The main leads of the show constitute, unfortunately, the main weakness of the show. Kim Jung-hyun is as uninteresting as Kokdu, as he is as Cheoljong in Mr. Queen. He is stiff as an actor, lacks charisma, and switches between a comedic mode, and regular detached performance mode. He is supposed to portray several different characters (Kokdu/Do Jin-woo/Oh-hyeon), but he has trouble doing that consistently. So, he resorts to mostly comedic performance for Kokdu, and regular performance for anything else. I have also difficulty understanding why Oh-hyeon and Kokdu are supposed to have different personalities, as they’re one and the same person, and why suddenly Kokdu is a trickster god in a way he behaves (as opposed to the god of death he is supposed to be), while Oh-hyeon had none of these features. (And why they keep casting Kim Jung-hyun as a main male lead in anything is beyond me).

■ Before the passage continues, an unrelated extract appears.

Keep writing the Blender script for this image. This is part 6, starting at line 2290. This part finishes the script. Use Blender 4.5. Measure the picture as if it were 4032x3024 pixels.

While Im Soo-hyang as Han Gye-jeol has a definitely greater acting range than Kim Jung-hyun (she actually can show some emotions, while Jung-hyun is mostly emotionless in his performance), the way her character is written doesn’t provide her with many opportunities. In the end, Gye-jeol is either a modest and subdued woman, or she is in despair and cries: it seems that writers think that a female lead can do only those two things in a K-Drama. Gye-jeol entirely lacks agency as a character, everything just happens to her, she is being mistreated, assaulted, fired, or rejected from jobs, and even in her romance with Kokdu she remains entirely passive. It’s even unfair to compare Im Soo-hyang’s performance to a charismatic and versatile performance by Shin Hye-sun in Mr. Queen, since she wasn’t given the same quality of material to work with.
In addition, Kokdu: Season of Deity has a problem with its structure: the first half of the show, focused on Gye-jeol’s troubles and the conspiracy plot, together beginnings of the romance with Kokdu, is entirely boring and predictable. The second part of the show is more interesting, especially in later episodes. We are getting more flashbacks to the Goryeo period, more information on intertwined fates, as well as some new supernatural characters responsible for those fates: all of that was almost entirely missing from the first part of the show to its detriment. Either the show should’ve been restructured, or shortened to 12 episodes, because what we got doesn’t work. The finale of the show is staged through several last episodes, with several pseudo-finales along the way, this too should’ve been avoided: it would be enough to have a single climax for the show and epilogue episode, as usual for K-Dramas.
In the end, Kokdu: Season of Deity is an uneven experience: the first part of the show is disappointing, it picks up pace later, but that might be too late. The writing, especially the way characters are written, is not very good, so the actors didn’t have much to work with.